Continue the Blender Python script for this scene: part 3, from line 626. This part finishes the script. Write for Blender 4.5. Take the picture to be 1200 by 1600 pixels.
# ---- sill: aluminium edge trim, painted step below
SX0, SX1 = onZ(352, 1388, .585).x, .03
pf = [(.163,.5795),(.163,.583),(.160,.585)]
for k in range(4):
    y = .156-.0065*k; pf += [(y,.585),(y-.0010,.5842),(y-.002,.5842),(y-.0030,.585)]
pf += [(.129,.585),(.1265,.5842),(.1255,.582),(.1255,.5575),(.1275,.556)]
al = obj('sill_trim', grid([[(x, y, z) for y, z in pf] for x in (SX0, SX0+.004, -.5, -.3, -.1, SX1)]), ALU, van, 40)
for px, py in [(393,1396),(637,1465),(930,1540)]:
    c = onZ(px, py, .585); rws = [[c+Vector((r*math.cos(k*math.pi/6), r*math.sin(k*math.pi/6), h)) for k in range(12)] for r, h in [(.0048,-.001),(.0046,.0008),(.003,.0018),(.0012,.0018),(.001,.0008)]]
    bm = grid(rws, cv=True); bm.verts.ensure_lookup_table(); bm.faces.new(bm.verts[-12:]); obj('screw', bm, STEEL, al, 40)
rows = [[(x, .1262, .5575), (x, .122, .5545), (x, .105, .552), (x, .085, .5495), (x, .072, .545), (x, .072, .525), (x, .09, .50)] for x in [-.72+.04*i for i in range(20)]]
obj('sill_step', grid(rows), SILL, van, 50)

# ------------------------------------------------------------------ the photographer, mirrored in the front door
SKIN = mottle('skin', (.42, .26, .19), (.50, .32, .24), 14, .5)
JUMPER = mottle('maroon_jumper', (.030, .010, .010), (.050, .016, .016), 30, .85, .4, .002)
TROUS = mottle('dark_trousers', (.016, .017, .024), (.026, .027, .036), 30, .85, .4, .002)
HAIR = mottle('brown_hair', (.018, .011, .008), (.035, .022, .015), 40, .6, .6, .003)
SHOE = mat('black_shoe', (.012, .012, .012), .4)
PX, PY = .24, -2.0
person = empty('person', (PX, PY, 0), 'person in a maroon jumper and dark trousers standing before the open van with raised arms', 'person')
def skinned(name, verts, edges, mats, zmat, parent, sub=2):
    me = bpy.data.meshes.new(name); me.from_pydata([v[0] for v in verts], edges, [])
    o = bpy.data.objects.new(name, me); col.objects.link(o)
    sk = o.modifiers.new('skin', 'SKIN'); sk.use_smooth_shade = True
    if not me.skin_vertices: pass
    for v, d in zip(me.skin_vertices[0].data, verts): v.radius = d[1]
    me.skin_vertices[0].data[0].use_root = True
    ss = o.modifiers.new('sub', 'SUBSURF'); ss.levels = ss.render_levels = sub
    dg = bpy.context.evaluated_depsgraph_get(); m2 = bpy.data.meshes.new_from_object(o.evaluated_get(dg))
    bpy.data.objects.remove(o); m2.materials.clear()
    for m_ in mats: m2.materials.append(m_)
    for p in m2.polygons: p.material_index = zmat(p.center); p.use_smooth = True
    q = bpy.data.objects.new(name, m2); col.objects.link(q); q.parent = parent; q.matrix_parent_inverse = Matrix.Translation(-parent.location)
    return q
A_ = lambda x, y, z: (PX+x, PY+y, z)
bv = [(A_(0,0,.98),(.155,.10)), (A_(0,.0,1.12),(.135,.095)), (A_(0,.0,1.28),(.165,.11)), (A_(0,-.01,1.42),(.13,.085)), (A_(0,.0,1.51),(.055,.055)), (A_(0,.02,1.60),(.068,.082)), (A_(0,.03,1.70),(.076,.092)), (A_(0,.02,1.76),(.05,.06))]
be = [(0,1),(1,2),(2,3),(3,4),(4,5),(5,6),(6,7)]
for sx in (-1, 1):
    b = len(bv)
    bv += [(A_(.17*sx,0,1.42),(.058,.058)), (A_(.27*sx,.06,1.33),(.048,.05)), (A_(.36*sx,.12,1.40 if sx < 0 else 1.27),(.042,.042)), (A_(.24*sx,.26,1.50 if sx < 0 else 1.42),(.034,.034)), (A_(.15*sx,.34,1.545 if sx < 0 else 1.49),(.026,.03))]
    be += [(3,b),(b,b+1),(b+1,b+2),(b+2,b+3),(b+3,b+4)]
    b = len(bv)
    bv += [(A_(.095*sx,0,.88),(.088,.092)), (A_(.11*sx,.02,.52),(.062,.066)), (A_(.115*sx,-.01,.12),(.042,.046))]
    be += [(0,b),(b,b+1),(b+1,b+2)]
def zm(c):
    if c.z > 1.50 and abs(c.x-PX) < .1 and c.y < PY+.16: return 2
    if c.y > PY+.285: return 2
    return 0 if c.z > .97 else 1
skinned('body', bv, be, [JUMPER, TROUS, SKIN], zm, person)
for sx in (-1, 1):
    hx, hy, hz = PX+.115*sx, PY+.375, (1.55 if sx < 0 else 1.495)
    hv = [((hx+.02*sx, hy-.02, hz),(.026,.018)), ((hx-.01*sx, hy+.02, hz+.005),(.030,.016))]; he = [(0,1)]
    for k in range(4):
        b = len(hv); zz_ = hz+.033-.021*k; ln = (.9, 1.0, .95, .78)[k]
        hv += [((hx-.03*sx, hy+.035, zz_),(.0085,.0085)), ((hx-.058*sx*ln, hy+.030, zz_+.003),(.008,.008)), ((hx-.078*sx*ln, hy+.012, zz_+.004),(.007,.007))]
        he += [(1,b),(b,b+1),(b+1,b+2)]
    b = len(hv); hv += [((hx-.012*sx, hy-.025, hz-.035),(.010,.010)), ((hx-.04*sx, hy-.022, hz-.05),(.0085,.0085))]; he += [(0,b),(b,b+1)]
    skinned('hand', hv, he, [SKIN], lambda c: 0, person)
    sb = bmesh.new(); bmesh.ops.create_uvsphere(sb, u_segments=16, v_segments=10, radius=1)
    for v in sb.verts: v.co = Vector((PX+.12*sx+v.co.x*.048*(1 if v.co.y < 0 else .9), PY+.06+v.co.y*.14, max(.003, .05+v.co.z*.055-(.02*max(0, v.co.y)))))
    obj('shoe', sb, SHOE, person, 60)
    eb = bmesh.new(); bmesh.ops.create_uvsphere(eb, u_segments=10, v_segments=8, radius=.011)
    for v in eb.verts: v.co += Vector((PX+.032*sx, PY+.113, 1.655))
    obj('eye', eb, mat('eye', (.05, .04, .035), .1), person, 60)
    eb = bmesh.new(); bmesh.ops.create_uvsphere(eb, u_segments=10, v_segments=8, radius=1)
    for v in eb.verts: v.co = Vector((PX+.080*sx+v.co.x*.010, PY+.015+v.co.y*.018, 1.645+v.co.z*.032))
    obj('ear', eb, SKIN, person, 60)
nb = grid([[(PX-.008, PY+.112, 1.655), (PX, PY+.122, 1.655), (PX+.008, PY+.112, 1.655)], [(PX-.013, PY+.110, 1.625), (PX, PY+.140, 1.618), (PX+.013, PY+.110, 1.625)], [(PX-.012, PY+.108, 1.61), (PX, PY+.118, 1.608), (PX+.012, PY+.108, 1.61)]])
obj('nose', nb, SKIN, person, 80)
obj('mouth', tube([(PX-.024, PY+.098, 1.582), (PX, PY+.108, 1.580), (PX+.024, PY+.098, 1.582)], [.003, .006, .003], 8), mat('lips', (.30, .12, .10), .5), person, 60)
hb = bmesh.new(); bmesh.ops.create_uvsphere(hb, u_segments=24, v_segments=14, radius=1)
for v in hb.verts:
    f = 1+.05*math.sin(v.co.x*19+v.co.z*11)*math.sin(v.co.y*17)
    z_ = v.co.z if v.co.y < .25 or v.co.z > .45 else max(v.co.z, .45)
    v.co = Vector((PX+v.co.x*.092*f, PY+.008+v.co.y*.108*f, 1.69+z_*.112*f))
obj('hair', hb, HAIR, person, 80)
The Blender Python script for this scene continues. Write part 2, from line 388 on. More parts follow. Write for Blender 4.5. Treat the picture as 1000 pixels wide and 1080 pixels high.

────────

## Task details
Please return every line from the first one in the records above down to the line containing "obj('sill_step', grid(rows), SILL, van, 50)", including both, exactly as written and nothing more.

## Answer to the problem
Continue the Blender Python script for this scene: part 3, from line 626. This part finishes the script. Write for Blender 4.5. Take the picture to be 1200 by 1600 pixels.
# ---- sill: aluminium edge trim, painted step below
SX0, SX1 = onZ(352, 1388, .585).x, .03
pf = [(.163,.5795),(.163,.583),(.160,.585)]
for k in range(4):
    y = .156-.0065*k; pf += [(y,.585),(y-.0010,.5842),(y-.002,.5842),(y-.0030,.585)]
pf += [(.129,.585),(.1265,.5842),(.1255,.582),(.1255,.5575),(.1275,.556)]
al = obj('sill_trim', grid([[(x, y, z) for y, z in pf] for x in (SX0, SX0+.004, -.5, -.3, -.1, SX1)]), ALU, van, 40)
for px, py in [(393,1396),(637,1465),(930,1540)]:
    c = onZ(px, py, .585); rws = [[c+Vector((r*math.cos(k*math.pi/6), r*math.sin(k*math.pi/6), h)) for k in range(12)] for r, h in [(.0048,-.001),(.0046,.0008),(.003,.0018),(.0012,.0018),(.001,.0008)]]
    bm = grid(rws, cv=True); bm.verts.ensure_lookup_table(); bm.faces.new(bm.verts[-12:]); obj('screw', bm, STEEL, al, 40)
rows = [[(x, .1262, .5575), (x, .122, .5545), (x, .105, .552), (x, .085, .5495), (x, .072, .545), (x, .072, .525), (x, .09, .50)] for x in [-.72+.04*i for i in range(20)]]
obj('sill_step', grid(rows), SILL, van, 50)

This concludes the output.